Interstate closures blamed for lower liquor revenue, business still good

-A A +A
By Beth Braden

Caryville can thank the town’s two liquor stores for helping to line the coffers, but store owners say sales could have been even better had the interstate not been closed due to last spring’s landslide.

“We didn’t experience the sale that we thought we would have just because the interstate was shut down for so long up on the mountain,” said John Davenport, owner of the Liquor Barn off exit 134.

Between March and September, Caryville received $105,003 of tax money from the sale of liquor, an average of $15,000 per month.

Mark Hoskins, owner of 141 Wine and Spirits, described days after the spring landslide in which even the Pilot station across the street was deserted. Now that I-75 has reopened, he has another obstacle: Corbin, Ky., just approved the sale of packaged liquor.

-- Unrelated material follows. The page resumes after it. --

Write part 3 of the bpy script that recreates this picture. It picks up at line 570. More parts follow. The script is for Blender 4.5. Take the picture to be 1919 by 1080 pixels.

“Corbin has voted in packaged liquor and they opened their store last month, so we don’t know the effect of that is,” he said.

Both store owners say revenues have dropped off a little bit now that it’s the off-season at Norris Lake, but shoppers are expected to trickle in with the approaching holiday season.

 “We’re back even where we were last year on a monthly basis, so I think we’ll do fine through the holidays,” Hoskins said.

Davenport has some marketing events planned as the year winds down, including a wine tasting to draw in more customers.

“The next thing we’ll have is some wine tasting for the holidays,” he said.

141 Wine and Spirits has been open for 16 months. The Liquor Barn just celebrated its one-year anniversary on Oct. 1.